Dona Bela: era assim que o povo do Cedro a chamava; para os sobrinhos era a ‘Tia Bela’ e muitos diziam com carinho: a senhora é a tia que mais gosto. E como não gostar, se eram recebidos sempre com sorrisos, café e bolo? Mas isso era para todos que iam lá em casa, sem exceção.

E no meio disso tudo, de crianças ‘encapetadas’; de adolescentes ‘rebeldes sem causa’ e de jovens que iam embora, ela chorava e sofria a cada partida daquele filho e falava dezenas de vezes, ‘tome cuidado’, e fazia isso com todos e cada um dos nove de forma única, especial e inesquecível. E ela, dona Isabel, conseguiu com dificuldade estudar até a 4ª série, no Mobral, mas se atrapalhava com as letras e embora a gente tentasse ajudar, ela logo largava os livros pra lá e ia assistir mais uma missa na TV.

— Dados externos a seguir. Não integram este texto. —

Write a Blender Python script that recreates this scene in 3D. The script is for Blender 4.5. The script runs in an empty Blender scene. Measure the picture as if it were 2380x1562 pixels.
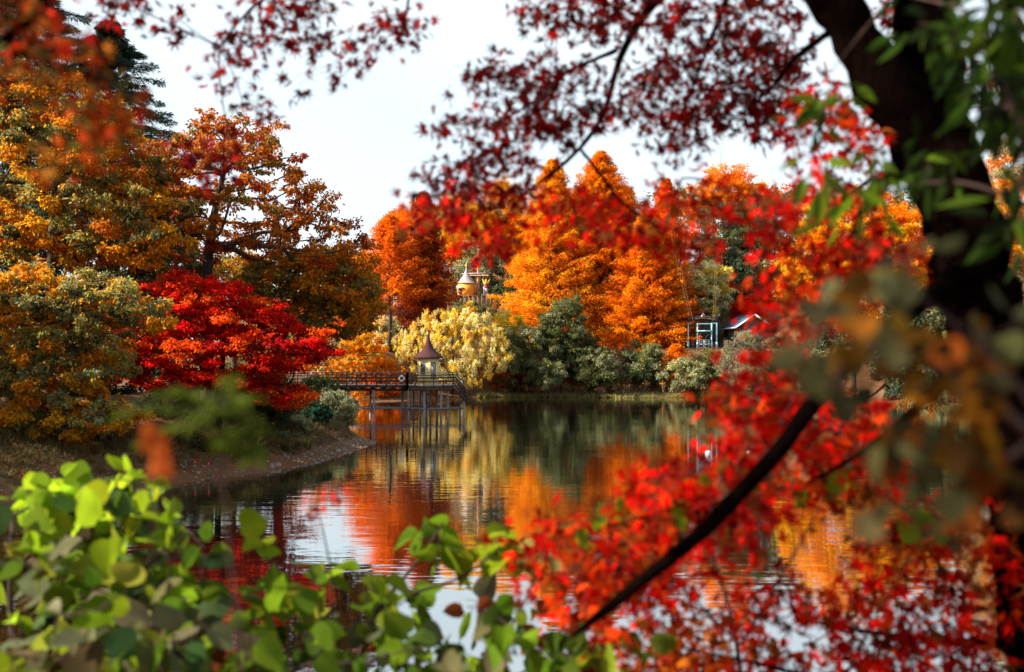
import bpy, math
import numpy as np
from math import radians, sin, cos, pi, atan2, sqrt

# ------------------------------------------------------------------ camera, world, sun
S = bpy.context.scene
COL = S.collection
rng = np.random.default_rng(11)
F, CX, HY, EYE = 2231.0, 1190.0, 846.0, 4.8        # focal length and horizon in 2380-wide photo pixels, eye height over the water

cam = bpy.data.cameras.new('camera')
cam.sensor_width = 36.0
cam.lens = F / 2380.0 * 36.0
cam.shift_y = (846.0 - 781.0) / 2380.0
cam.clip_start, cam.clip_end = 0.05, 3000.0
cam.dof.use_dof = True
cam.dof.focus_distance = 88.0
cam.dof.aperture_fstop = 1.38
cam.dof.aperture_blades = 0
camera = bpy.data.objects.new('camera', cam)
camera.location = (0, 0, EYE)
camera.rotation_euler = (pi / 2, 0, 0)
COL.objects.link(camera)
S.camera = camera

SUN = np.array([-0.80, -0.22, 0.0]); SUN /= np.linalg.norm(SUN)
EL = radians(33)
SUN = SUN * cos(EL) + np.array([0, 0, sin(EL)])
world = bpy.data.worlds.new('World')
S.world = world
world.use_nodes = True
wn, wl = world.node_tree.nodes, world.node_tree.links
bg = wn['Background']
sky = wn.new('ShaderNodeTexSky')
sky.sky_type = 'NISHITA'
sky.sun_disc = False
sky.sun_elevation = EL
sky.sun_rotation = atan2(SUN[0], SUN[1])
sky.altitude = 100
sky.air_density = 1.0
sky.dust_density = 3.0
sky.ozone_density = 1.0
veil = wn.new('ShaderNodeMix'); veil.data_type = 'RGBA'      # thin high cloud over the blue
nz = wn.new('ShaderNodeTexNoise'); nz.inputs['Scale'].default_value = 1.6; nz.inputs['Detail'].default_value = 4
tc = wn.new('ShaderNodeTexCoord')
ramp = wn.new('ShaderNodeMapRange')
ramp.inputs[1].default_value, ramp.inputs[2].default_value = 0.35, 0.65
ramp.inputs[3].default_value, ramp.inputs[4].default_value = 0.6, 0.92
wl.new(tc.outputs['Generated'], nz.inputs['Vector'])
wl.new(nz.outputs['Fac'], ramp.inputs[0])
wl.new(ramp.outputs[0], veil.inputs['Factor'])
wl.new(sky.outputs[0], veil.inputs[6])
veil.inputs[7].default_value = (4.35, 4.95, 5.2, 1)
wl.new(veil.outputs[2], bg.inputs['Color'])
bg.inputs['Strength'].default_value = 0.075

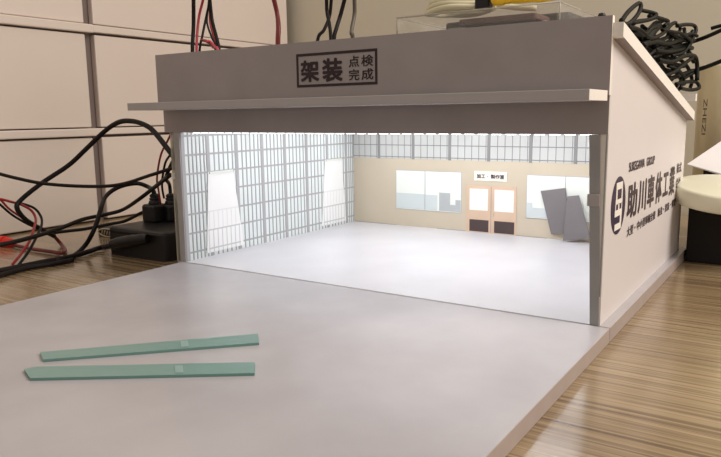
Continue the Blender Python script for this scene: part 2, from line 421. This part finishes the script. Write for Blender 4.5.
# grey boards leaning against the back wall
def board(pts, name, label, y_top, y_bot):
    P = []
    for px, py in pts:
        p = at(px, py, 1, .745); f = max(0, min(1, p.z/.14)); P.append(at(px, py, 1, y_bot+(y_top-y_bot)*f))
    mm = MB(); mm.extr(P, (0, .0035, 0)); o = mm.build(name, 'greyboard'); tag(o, label, 'board'); return o
board([(540.7, 191.1), (565.3, 188.1), (570, 233.3), (551.1, 234.3)], 'grey_board', 'left and taller of two tilted plain grey boards leaning on the cream back wall', .738, .735)
board([(567.2, 196.4), (578.6, 195.4), (590.3, 238.6), (563, 240.4)], 'grey_board', 'right, lower of two tilted grey boards, standing on the floor of the garage', .730, .718)

# ================================================================ green strips on the apron
for pts, lb, mk in (([(40, 352), (258, 333.5), (259, 342.5), (43, 359.5)], 'narrower translucent green strip on the grey board, farther from the camera', (.62, .67)),
                    ([(24, 369), (36, 366.5), (255, 362), (254.5, 373), (30, 378)], 'wider translucent green strip on the grey board, nearer to the camera', (.64, .69))):
    P = [at(x, y, 2, .0042) for x, y in pts]
    mm = MB(); mm.extr(P, (0, 0, -.0039)); o = mm.build('green_strip', 'green'); tag(o, lb, 'strip')
    a, b = (P[0], P[1]) if len(P) == 4 else (P[0], P[2]); c, d = (P[3], P[2]) if len(P) == 4 else (P[4], P[3])
    k0, k1 = mk
    q = [a.lerp(b, k0), a.lerp(b, k1), c.lerp(d, k1), c.lerp(d, k0)]; ctr = sum(q, Vector())/4
    q = [ctr+(v-ctr)*.7+Vector((0, 0, .0003)) for v in q]
    m2 = MB(); m2.extr(q, (0, 0, .0004)); tag(m2.build('tape_mark', 'greenmark', o), 'pale clear tape mark')

# ================================================================ power strip and plugs at the left
ps = thing('power_strip', 'black rounded power adapter box on the desk beside the garage', 'power adapter', (-.27, .2, ZT))
MB().rbox(-.382, -.135, .055, .36, ZT, .052, .018, 6).build('housing', 'black', ps)
MB().tube([at(104, 247, 1, .035), at(111, 245.5, 1, .035), at(116, 243.5, 1, .035), at(132, 240.5, 1, .037), at(148, 238.5, 1, .046)], [.008, .0085, .012, .0155, .017, .0165, .015, .012], 12).build('inlet_plug', 'black', ps)
MB().box(-.365, -.175, .0545, .0555, .035, .041).build('rim_line', 'cable', ps)
def plug(px, pyb, pyt, y, label, hw):
    z0 = .0525; b = at(px, pyb, 2, z0); x, y = b.x, b.y
    z1 = at(px, pyt+9, 1, y).z; zc = at(px, pyt, 1, y).z
    t_ = thing('mains_plug', label, 'plug', (x, y, z0))
    mm = MB(); mm.rbox(x-hw, x+hw, y-.03, y+.03, z0, z1, .012, 4); mm.build('plug_body', 'black', t_, bevel=.004)
    mm = MB(); mm.lathe([(.022, z1-.004), (.017, z1+.006), (.0165, z1+.010), (.0125, z1+.011), (.0155, z1+.014), (.0155, z1+.018), (.0115, z1+.019), (.0138, z1+.022), (.0138, z1+.026), (.009, zc+.004)], (x, y, 0), 16)
    mm.build('strain_relief', 'black', t_)
    return Vector((x, y, zc))
pa = plug(156, 221, 195, .33, 'left black mains plug standing upright on the power adapter', .029)
pb = plug(172, 220, 195, .30, 'right black mains plug on the power adapter, next to the garage wall', .027)

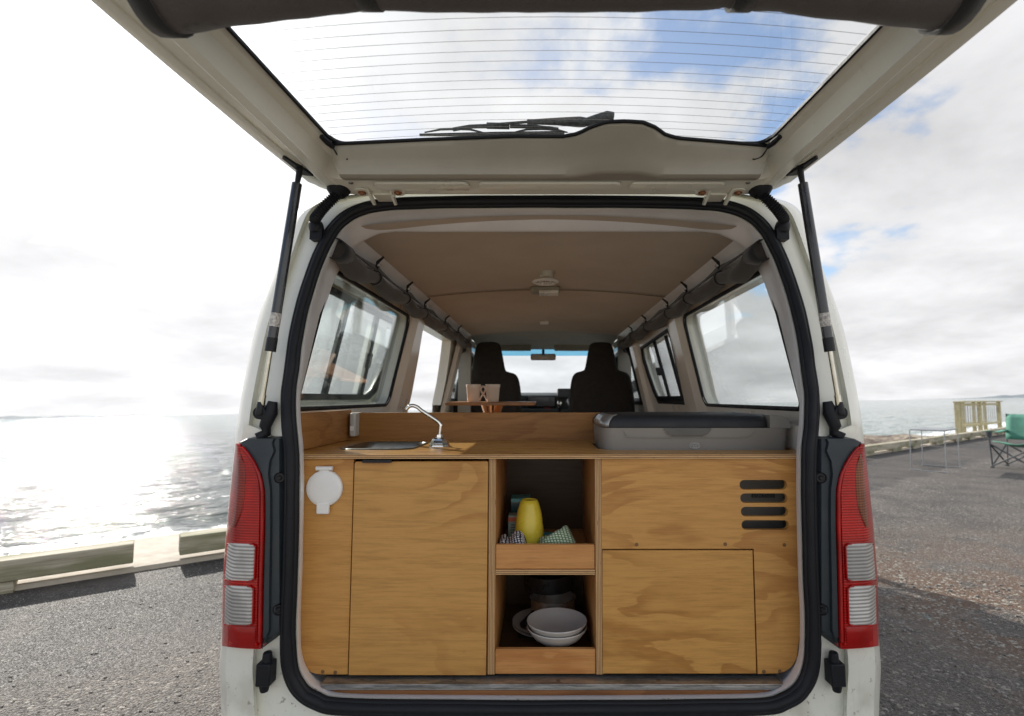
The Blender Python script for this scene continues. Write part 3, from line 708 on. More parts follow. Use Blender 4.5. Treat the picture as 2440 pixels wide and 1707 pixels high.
# headliner with its seam, arched
mb = MB(); mb.loft([[Vector((x, Y, 1.785+.038*(1-(x/.605)**2)+(.004 if abs(Y-1.23) < .02 else 0))) for x in [(-.605+1.21*i/24) for i in range(25)]] for Y in (.15, .5, .9, 1.20, 1.222, 1.238, 1.26, 1.6, 2.0, 2.5, 2.88)])
mb.build('headliner', HEADL, VAN, smooth=50)
MB().loft([[Vector((x, Y, 1.7835+.038*(1-(x/.605)**2))) for x in [(-.603+1.206*i/24) for i in range(25)]] for Y in (1.224, 1.236)]).build('headliner_seam', simple('seam_tape', (.10, .07, .05), .8), VAN)
for sg_, nm in ((1, 'bounce_bench'), (-1, 'bounce_bench')):  # unseen benches and cushions, added to bounce warm light into the interior
    bs_ = MB().box(*sorted((sg_*.30, sg_*.69)), .50, 1.18 if sg_ < 0 else 2.3, .577, .93).build(nm, PLY_LIP, VAN, bev=.003)
    MB().box(*sorted((sg_*.29, sg_*.69)), .50, 1.18 if sg_ < 0 else 2.3, .932, 1.03).build('cushion', simple('tan_bounce_cushion', (.42, .33, .24), .9) if sg_ > 0 else bpy.data.materials['tan_bounce_cushion'], bs_, bev=.02)
# rubber door seal all round the opening
def closedpath(L3): return mirror(L3)
sm = []
hp = [S3[0]]+S3[1:]
dense = spl(hp, 2)
full = dense+[Vector((-p.x, p.y, p.z)) for p in dense[-2:0:-1]]
def seal_ring(path, ra, rb, off, n=12, mi=0):
    k = len(path); rings = []
    for i in range(k):
        t = (path[(i+1) % k]-path[(i-1) % k]).normalized(); Yv = Vector((0, -1, 0)); b = t.cross(Yv).normalized(); a = b.cross(t).normalized()
        wob = 1+.04*math.sin(i*.7)+.05*noise.noise(Vector((i*.13, 2, 5)))
        q = 1.0 if path[i].z > .7 else 1.12
        rings.append([path[i]+a*(math.cos(2*math.pi*j/n)*ra)+b*(math.sin(2*math.pi*j/n)*rb*wob*q)+a*off for j in range(n)])
    rings.append(rings[0]); return rings
mb = MB(); mb.loft(seal_ring(full, .013, .0128, .008), closed=True)
rg = offset_loop(S3, -.011, 0); dr = spl(rg, 2); fr_ = dr+[Vector((-p.x, p.y, p.z)) for p in dr[-2:0:-1]]
mb.loft(seal_ring(fr_, .008, .0075, .004, 8), closed=True)
rg = offset_loop(S3, .010, 0); dr = spl(rg, 2); fr_ = dr+[Vector((-p.x, p.y, p.z)) for p in dr[-2:0:-1]]
mb.loft(seal_ring(fr_, .008, .0065, .010, 8), closed=True)
mb.build('door_seal', BLACK, VAN, smooth=60)

# ceiling fittings
def ceil(x, Y): return 1.785+.038*(1-(x/.605)**2)
MB().lathe([(0, -.022), (.026, -.022), (.030, -.018), (.031, -.004), (.034, .002)], (.0, .86, ceil(0, .86)), 24).build('smoke_alarm', simple('alarm_plastic', (.50, .47, .38), .5), VAN)
mb = MB().lathe([(.040, -.004), (.052, -.010), (.062, -.006), (.064, .002)], (-.005, 1.04, ceil(0, 1)), 30)
mb.lathe([(0, -.007), (.012, -.007), (.014, -.004), (.026, -.004), (.028, -.007), (.032, -.004), (.040, -.004)], (-.005, 1.04, ceil(0, 1)), 24, mi=1)
for k in range(8):
    a = k*math.pi/4; mb.tube([(-.005, 1.04, 1.816), (-.005+.042*math.cos(a), 1.04+.042*math.sin(a), 1.816)], .0022, 6)
mb.build('roof_vent', [WHITEP, simple('vent_inner', (.30, .24, .22), .6)], VAN)
dl = MB().box(-.078, .068, 1.135, 1.215, 1.792, ceil(0, 1.2)+.004).build('dome_lamp', simple('lamp_bezel', (.30, .27, .20), .5), VAN, bev=.012)
MB().box(-.036, .060, 1.128, 1.207, 1.786, 1.80).build('lamp_lens', simple('lamp_glass', (.72, .68, .60), .3), dl, bev=.004)
MB().box(-.036, .026, 2.33, 2.37, 1.805, 1.825).build('small_lamp', WHITEP, VAN, bev=.004)

# side windows: glass and black rubber gaskets
def outline_tube(mb, pts, fn, r, mi=0):
    P = [fn(*p) for p in pts]; P.append(P[0]); P.append(P[1]); mb.tube(P, r, 8, mi, caps=False)
for sgn in (1, -1):
    fo = lambda a, z, d=0, sg=sgn: Vector((sg*(wallX(z)+.03+.004*d), a, z))
    qw2 = rrect(.20, 1.155, 1.245, 1.673, (.05, .05, .03, .05))
    wn = MB(); outline_tube(wn, qw2, lambda a, z: fo(a, z)-Vector((sgn*.026, 0, 0)), .008)
    wo = wn.build('quarter_window', BLACK, VAN, smooth=60)
    MB().plate(qw2, [], fo, 1).build('pane', GLASS_S, wo)
    if sgn > 0:
        wn = MB(); outline_tube(wn, mw, lambda a, z: fo(a, z)-Vector((sgn*.02, 0, 0)), .013)
        for a0, a1 in ((1.66, 1.62), (1.97, 1.93)): wn.tube([fo(a0, 1.64), fo(a1, 1.27)], .011, 8)
        wn.plate([(1.50, 1.25), (2.2, 1.25), (2.235, 1.29), (1.49, 1.29)], [], lambda a, z, d: fo(a, z)-Vector((.02*d, 0, 0)), 1)
        wn.plate([(1.925, 1.42), (1.965, 1.42), (1.965, 1.47), (1.925, 1.47)], [], lambda a, z, d: fo(a, z)-Vector((.035*d, 0, 0)), 1)
        wo = wn.build('sliding_door_window', BLACK, VAN, smooth=60); MB().plate(mw, [], fo, 1).build('pane', GLASS_S, wo)
    wn = MB(); outline_tube(wn, fw, lambda a, z: fo(a, z)-Vector((sgn*.03, 0, 0)), .028)
    wo = wn.build('front_door_window', BLACK, VAN, smooth=60); MB().plate(fw, [], fo, 1).build('pane', GLASS_S, wo)

# the open left sliding door, run back outside the rear side panel
SDR = MB(); fd = lambda a, z, d=0: Vector((-(.925-.20*(max(z, 1.2)-1.225)-.05*d)+(0 if z > .9 else .02), a, z))
dw = [(.40, 1.27), (1.20, 1.27), (1.30, 1.31), (1.40, 1.43), (1.49, 1.58), (1.49, 1.64), (1.44, 1.685), (.40, 1.685)]
SDR.plate([(.32, 1.20), (1.60, 1.20), (1.62, 1.5), (1.58, 1.725), (.32, 1.725)], [dw], fd, 1); SDR.plate([(.32, .56), (1.58, .56), (1.60, 1.20), (.32, 1.20)], [], fd, 1)
sdo = SDR.build('sliding_door', PAINT, VAN)
wn = MB(); outline_tube(wn, dw, lambda a, z: fd(a, z, .5), .022)
for a0, a1 in ((.735, .71), (1.11, 1.12)): wn.tube([fd(a0, 1.68, .5), fd(a1, 1.29, .5)], .015, 8)
wn.plate([(.40, 1.24), (1.36, 1.24), (1.39, 1.295), (.40, 1.295)], [], lambda a, z, d: fd(a, z, .1)+Vector((.04*d, 0, 0)), 1)
wn.plate([(1.10, 1.42), (1.135, 1.42), (1.135, 1.49), (1.10, 1.49)], [], lambda a, z, d: fd(a, z, .3)+Vector((.025*d, 0, 0)), 1)
wn.build('window_frame', BLACKP, sdo); MB().plate(dw, [], lambda a, z, d: fd(a, z, .6+.05*d), 1).build('pane', GLASS_S, sdo)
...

Minha mãe, dona Bela, teve todos os filhos em casa, menos a caçula; recebeu ordens expressas depois do quinto para que não tivesse mais, mas depois dele vieram mais quatro...  Isabel, um nome tão bonito, sempre achei lindo o nome dela e dizia que queria ter uma filha só  para colocar esse nome.

Agora eu vejo minha mãe tão graciosa entre flores, ela e meu pai, eu quero guardar essa imagem, quero esquecer todo o sofrimento que possa ter existido, isso não é nada, nada, diante de todo afeto e grandeza de coração, todo amor, enfim, que ela sempre representou para mim, para todos nós, seus filhos e filhas, seus netos e bisnetos, seus  sobrinhos, irmãos, o povo todo lá da nossa rua...

Minha mãe ‘nervosa’, orgulhosa dos filhos, saudosa até o fim dos seus dias, de seus pais e irmãos; ela falava que queria ter sido freira e ficava mais brava ainda quando eu dizia  (na fase rebelde sem causa) ‘mas, a senhora se casou e teve nove filhos!”; mas tudo isso agora são uns retalhos, são como essas flores singelas que crescem entre pedras e enfeitam tudo...tudo. A braveza dela é nada, é engraçada até, porque minha mãe foi uma pessoa tão simples, de alma tão pura que sua ‘braveza’ era de mentirinha.

Minha mãe, Isabel, Bela, Bebel foi isso: uma flor linda, delicada, mas de beleza enorme e comovente, dessas que nascem entre pedras, dessas que a gente olha e nunca mais esquece. Descanse em paz, mãe.

Esse texto é dedicado para todas as amigas queridas de minha mãe, pessoas que tornaram sua vida mais leve aqui em Dores, são elas: Dirce, dona Neném, Maria Helena, dona Nair e Arinéia, Lúcia, Cidinha, todas as Marias do cerrado e arredores, dona Santinha, Orquiza e dona Lurdes  (in memorian) e toda gente que frequentava nossa casa e levava um pouco de alegria para a dona Bela.


Meus pais: que estejam mesmo juntos em algum lugar pacífico e tranqüilo como esse.